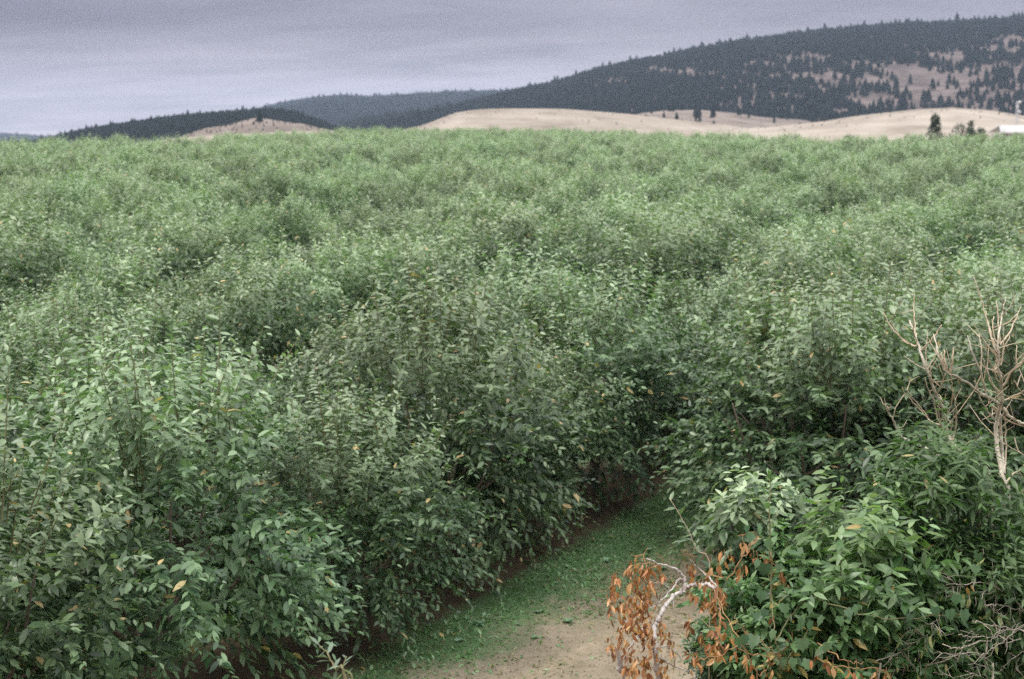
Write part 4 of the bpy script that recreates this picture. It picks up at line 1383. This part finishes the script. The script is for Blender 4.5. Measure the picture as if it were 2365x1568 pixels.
hang_leaves(arch, [(260, 300, 90, 120), (340, 230, 120, 100), (340, 400, 90, 200), (470, 260, 130, 120), (520, 290, 90, 90), (450, 500, 110, 220), (560, 500, 60, 160), (260, 690, 180, 150),
                   (200, 800, 60, 180), (300, 880, 110, 200), (420, 840, 130, 170), (490, 780, 120, 150), (320, 620, 130, 130), (190, 1080, 110, 170), (400, 1000, 130, 170),
                   (520, 1000, 120, 200), (560, 1180, 110, 200), (330, 1390, 150, 140), (250, 1400, 80, 120), (480, 1400, 120, 180), (660, 1400, 90, 200), (520, 1480, 130, 150), (660, 940, 60, 160),
                   (1230, 430, 120, 130), (1330, 520, 120, 130), (1390, 570, 90, 120), (1180, 620, 120, 120), (1000, 520, 90, 60), (1290, 690, 70, 150), (1350, 900, 80, 240), (1330, 1080, 100, 200),
                   (1320, 1240, 130, 150), (1090, 1320, 160, 130), (990, 900, 30, 180), (70, 460, 60, 200), (115, 370, 50, 110), (1050, 270, 120, 110), (60, 1190, 60, 90), (1150, 1090, 60, 60),
                   (760, 1130, 110, 90), (460, 600, 90, 120), (390, 700, 90, 100), (300, 1250, 90, 120), (650, 290, 60, 120), (30, 700, 40, 140)],
            C2, YB, 'dead', 10.5, 0.12, 0.074, 31)

# withered vine with orange leaves running over the shrubs
wv = empty('withered_vine', tuple(to_ground(T(C8, 1000, 1180, 11.6), 0, 1)[0]), 'withered vine with orange leaves draped over the thicket beside the arching dead branch', 'vine')
VST = [[(1000, 1260), (930, 1100), (860, 980), (760, 760), (760, 640)], [(800, 700), (850, 620), (910, 540), (960, 460), (940, 430), (860, 450)], [(640, 1110), (760, 1080), (860, 1030), (960, 1000)],
       [(1040, 560), (1090, 660), (1120, 760), (1130, 850)], [(900, 950), (1010, 1020), (1100, 1110), (1180, 1240)], [(1280, 1080), (1330, 1120), (1440, 1140), (1520, 1145), (1640, 1150)],
       [(860, 1040), (1000, 1080), (1120, 1160), (1180, 1240)], [(1280, 1010), (1380, 1080), (1440, 1105), (1520, 1110)]]
for k, pl in enumerate(VST):
    tube_part('stem', wv, [T(C8, a, b, 11.6) for a, b in pl], 0.006, 0.003, M['orange_twig'], 5, 0.01, 4)
hang_leaves(wv, [(885, 480, 26, 40), (820, 545, 34, 40), (790, 560, 30, 50), (722, 600, 26, 44), (750, 590, 16, 36), (942, 548, 30, 40), (960, 560, 20, 40), (1000, 570, 24, 44), (1030, 575, 18, 50),
                 (1062, 620, 40, 60), (1085, 665, 50, 60), (1112, 700, 40, 50), (1130, 800, 34, 60), (870, 640, 50, 40), (885, 630, 40, 60), (1048, 900, 22, 44), (892, 955, 34, 44), (825, 990, 40, 40),
                 (1145, 1000, 44, 60), (1212, 1000, 20, 24), (1280, 1080, 60, 44), (1360, 1140, 40, 34), (1482, 1150, 22, 70), (1440, 1150, 20, 40), (1330, 1125, 20, 50), (905, 1090, 60, 60), (930, 1140, 60, 60),
                 (850, 1060, 50, 40), (1000, 1180, 60, 50), (1672, 700, 30, 44), (1640, 1172, 24, 40), (1590, 1172, 20, 30), (765, 1010, 34, 70), (745, 1070, 34, 50), (640, 1100, 70, 50), (1085, 1080, 24, 34),
                 (1110, 1090, 24, 34), (1015, 1100, 30, 50), (1660, 860, 18, 30), (1030, 1160, 40, 50)], C8, 11.6, 'dead', 2.6, 0.035, 0.085, 32)

# living vine with big lobed leaves
lvn = empty('climbing_vine', tuple(to_ground(T(C8, 1080, 1180, 11.5), 0, 2)[0]), 'green climbing vine with big lobed leaves hanging over the middle of the thicket', 'vine')
for pl in [[(1090, 1290), (1080, 1100), (1050, 950), (1040, 800), (1020, 640), (1030, 520)], [(1080, 1100), (960, 1010), (860, 900), (850, 860)], [(1060, 1000), (1150, 860), (1240, 760), (1290, 700)],
           [(1080, 1150), (1180, 1020), (1230, 940)], [(1240, 760), (1500, 860), (1800, 870), (1990, 860), (2060, 860)]]:
    tube_part('stem', lvn, [T(C8, a, b, 11.5) for a, b in pl], 0.006, 0.003, M['green_twig'], 5, 0.01, 4)
rr = np.random.default_rng(77)
big = [(1028, 500, 62), (960, 600, 60), (1000, 630, 76), (1045, 690, 80), (1080, 740, 66), (1210, 750, 80), (1290, 715, 70), (1200, 690, 50), (985, 770, 74), (1110, 840, 70), (1140, 830, 40), (1200, 920, 80), (1240, 930, 70),
       (1290, 900, 70), (940, 1010, 84), (900, 1000, 60), (1042, 975, 66), (1205, 1030, 78), (1180, 1010, 60), (1100, 1120, 60), (1150, 1120, 62), (1235, 1130, 76), (1980, 870, 66), (2055, 880, 84), (2112, 630, 60), (2125, 570, 60),
       (1900, 850, 56), (2010, 790, 60), (870, 1010, 60), (1230, 700, 48), (1330, 1040, 60), (1450, 860, 60), (1480, 840, 60), (1560, 900, 60), (1700, 790, 60), (1760, 880, 50), (1550, 860, 60), (930, 460, 60), (980, 420, 66),
       (800, 690, 44), (1400, 900, 56), (1000, 860, 54), (960, 880, 50), (1080, 620, 50), (1150, 760, 56), (1320, 820, 52), (910, 420, 50), (1160, 640, 46)]
for (a, b, sz) in big:
    p = T(C8, a, b, 11.4) - np.array(lvn.location)
    d = unit(np.array([rr.normal(0, 0.45), -0.35 + rr.normal(0, 0.2), -0.85]))
    D_, S_, N_ = leaf_frames(d[None], np.array([rr.normal(0, 0.35)]))
    if N_[0][1] > 0:
        N_, S_ = -N_, -S_
    L_ = sz / (C8[2] * 3283 / 11.4 * 1.0575) * 0.98
    put_leaf(lvn, 'vine', p - d * 0.5 * L_, D_[0], S_[0], N_[0], L_)

# tangle of bare twigs and wilted leaves in the bottom right corner
tg = empty('dry_brushwood', tuple(to_ground(T(C4, 1200, 1500, 12.0), 0, 2)[0]), 'tangle of bare grey twigs with wilted leaves in the bottom right corner', 'brushwood')
TW = [([(400, 725), (480, 660), (560, 600), (650, 575), (780, 555), (900, 560)], 0.010), ([(440, 470), (570, 460), (680, 480), (740, 505), (800, 545), (900, 600)], 0.007),
      ([(1100, 765), (1250, 780), (1400, 800), (1533, 850), (1650, 880)], 0.014), ([(980, 945), (1100, 970), (1250, 1000), (1400, 1030), (1540, 1040)], 0.011),
      ([(830, 1095), (950, 1115), (1100, 1115), (1200, 1110), (1300, 1050), (1365, 1025)], 0.007), ([(660, 1195), (760, 1235), (870, 1240), (1000, 1190), (1100, 1165), (1180, 1160), (1260, 1090), (1330, 1050)], 0.009),
      ([(1190, 1240), (1300, 1180), (1400, 1090), (1540, 975), (1650, 900)], 0.009), ([(470, 1430), (600, 1400), (700, 1370), (800, 1310), (920, 1295), (1050, 1300), (1200, 1400)], 0.010),
      ([(-60, 1380), (100, 1320), (200, 1280), (300, 1220), (400, 1160), (480, 1100)], 0.009), ([(160, 1160), (250, 1100), (340, 1040), (430, 1000), (550, 970), (640, 940)], 0.008),
      ([(340, 1040), (310, 1120), (260, 1220)], 0.007), ([(550, 970), (620, 1030), (660, 1100)], 0.006), ([(1110, 1340), (1125, 1440), (1135, 1600)], 0.009), ([(-40, 1500), (150, 1470), (300, 1470), (480, 1460), (600, 1440)], 0.005),
      ([(1170, 470), (1210, 570), (1235, 690)], 0.011), ([(570, 1290), (700, 1305), (900, 1300), (1110, 1340)], 0.006), ([(1050, 1320), (1100, 1330), (1180, 1250), (1240, 1180)], 0.006),
      ([(1480, 1340), (1440, 1440), (1420, 1560)], 0.006), ([(560, 1500), (700, 1530), (900, 1600)], 0.006), ([(1130, 1180), (1110, 1300), (1110, 1350)], 0.006), ([(1080, 720), (1110, 640), (1200, 560), (1280, 570)], 0.007),
      ([(1480, 760), (1600, 800)], 0.010), ([(20, 1440), (120, 1340), (200, 1290)], 0.005), ([(600, 640), (580, 680), (700, 600), (800, 585)], 0.005), ([(900, 560), (1000, 530), (1160, 545)], 0.008),
      ([(820, 1310), (830, 1390)], 0.008), ([(1250, 1100), (1300, 1140)], 0.006), ([(1500, 1140), (1400, 1170), (1300, 1190)], 0.006), ([(200, 1290), (280, 1350), (320, 1400)], 0.004), ([(1280, 1000), (1300, 900), (1230, 840), (1150, 780)], 0.006),
      ([(900, 1180), (980, 1130), (1050, 1090)], 0.005), ([(1540, 1060), (1470, 1040), (1400, 1030)], 0.010), ([(1600, 1240), (1480, 1300), (1350, 1400), (1240, 1500)], 0.006), ([(900, 1480), (1040, 1530), (1150, 1600)], 0.005)]
for k, (pl, r0) in enumerate(TW):
    _, bp = tube_part('twig', tg, [T(C4, a, b, 11.9) for a, b in pl], r0 * 0.55, r0 * 0.25, M['grey_twig'], 4, 0.006, 5)
    twigs_along(tg, bp, 3, 0.16, 0.0035, M['grey_twig'], 1200 + k, 0.0, 'twig')
feet = [T(C4, 1540, 1040, 11.9), T(C4, 1200, 1400, 11.9), T(C4, 0, 1400, 11.9)]
for k, f in enumerate(feet):
    tube_part('stem', tg, to_ground(f, 0.3, k + 1), 0.02, 0.010, M['grey_twig'], 4)
hang_leaves(tg, [(520, 750, 60, 70), (690, 690, 50, 110), (770, 670, 70, 90), (840, 610, 90, 170), (940, 760, 80, 120), (1110, 800, 60, 70), (1335, 520, 50, 140), (1290, 620, 50, 160), (1200, 850, 100, 130),
                 (1280, 930, 70, 90), (540, 1090, 60, 150), (490, 1180, 50, 120), (465, 1220, 60, 110), (170, 1390, 50, 140), (240, 1460, 40, 150), (415, 1490, 90, 160), (400, 1330, 40, 110), (320, 930, 50, 110),
                 (140, 1080, 90, 60), (80, 1160, 70, 120), (290, 1370, 80, 160), (990, 550, 40, 70), (620, 960, 50, 130), (1010, 760, 40, 80), (1380, 900, 30, 120), (30, 800, 50, 90), (1245, 1190, 30, 90),
                 (1190, 370, 60, 40), (440, 560, 60, 80), (1090, 230, 20, 50), (1480, 850, 30, 70), (560, 820, 70, 60)], C4, 11.9, 'wilted', 1.3, 0.04, 0.10, 33, 'grey_twig')
tgo = empty('withered_vine', tuple(to_ground(T(C4, 30, 1540, 11.7), 0, 2)[0]), 'small patch of orange leaves hanging at the bottom edge left of the twig tangle', 'vine')
tube_part('stem', tgo, to_ground(T(C4, 30, 1540, 11.7), 0, 2)[:2] + [T(C4, 60, 1600, 11.7), T(C4, 30, 1500, 11.7), T(C4, -60, 1450, 11.7)], 0.007, 0.003, M['orange_twig'])
hang_leaves(tgo, [(30, 1530, 70, 60), (100, 1560, 60, 50), (-40, 1500, 60, 50)], C4, 11.7, 'dead', 1.6, 0.03, 0.09, 34)
hang_leaves(tgo, [(130, 540, 70, 110), (95, 860, 50, 90)], C4, 11.9, 'dead', 1.2, 0.02, 0.10, 35)

print('leaf objects', N_LEAF[0], 'objects', len(scene.objects))


# ------------------------------------------------------------------ air
def add_haze(density):
    m, t, out = new_mat('haze_air')
    pv = nd(t, 'ShaderNodeVolumePrincipled')
    pv.inputs['Color'].default_value = (0.62, 0.77, 1.0, 1)
    pv.inputs['Density'].default_value = density
    t.links.new(pv.outputs[0], out.inputs['Volume'])
    b = Mesh()
    b.box((0, 5000, 190), (19000, 13000, 420))
    add('haze', b.mesh('haze', m, False), kind='stuff')


add_haze(8.5e-5)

* [Directions for this task] Without the pictures, please reproduce each line of the listing above exactly, from the first one through the line bearing "C2, YB, 'dead', 10.5, 0.12, 0.074, 31)".

* [Solution]
Write part 4 of the bpy script that recreates this picture. It picks up at line 1383. This part finishes the script. The script is for Blender 4.5. Measure the picture as if it were 2365x1568 pixels.
hang_leaves(arch, [(260, 300, 90, 120), (340, 230, 120, 100), (340, 400, 90, 200), (470, 260, 130, 120), (520, 290, 90, 90), (450, 500, 110, 220), (560, 500, 60, 160), (260, 690, 180, 150),
                   (200, 800, 60, 180), (300, 880, 110, 200), (420, 840, 130, 170), (490, 780, 120, 150), (320, 620, 130, 130), (190, 1080, 110, 170), (400, 1000, 130, 170),
                   (520, 1000, 120, 200), (560, 1180, 110, 200), (330, 1390, 150, 140), (250, 1400, 80, 120), (480, 1400, 120, 180), (660, 1400, 90, 200), (520, 1480, 130, 150), (660, 940, 60, 160),
                   (1230, 430, 120, 130), (1330, 520, 120, 130), (1390, 570, 90, 120), (1180, 620, 120, 120), (1000, 520, 90, 60), (1290, 690, 70, 150), (1350, 900, 80, 240), (1330, 1080, 100, 200),
                   (1320, 1240, 130, 150), (1090, 1320, 160, 130), (990, 900, 30, 180), (70, 460, 60, 200), (115, 370, 50, 110), (1050, 270, 120, 110), (60, 1190, 60, 90), (1150, 1090, 60, 60),
                   (760, 1130, 110, 90), (460, 600, 90, 120), (390, 700, 90, 100), (300, 1250, 90, 120), (650, 290, 60, 120), (30, 700, 40, 140)],
            C2, YB, 'dead', 10.5, 0.12, 0.074, 31)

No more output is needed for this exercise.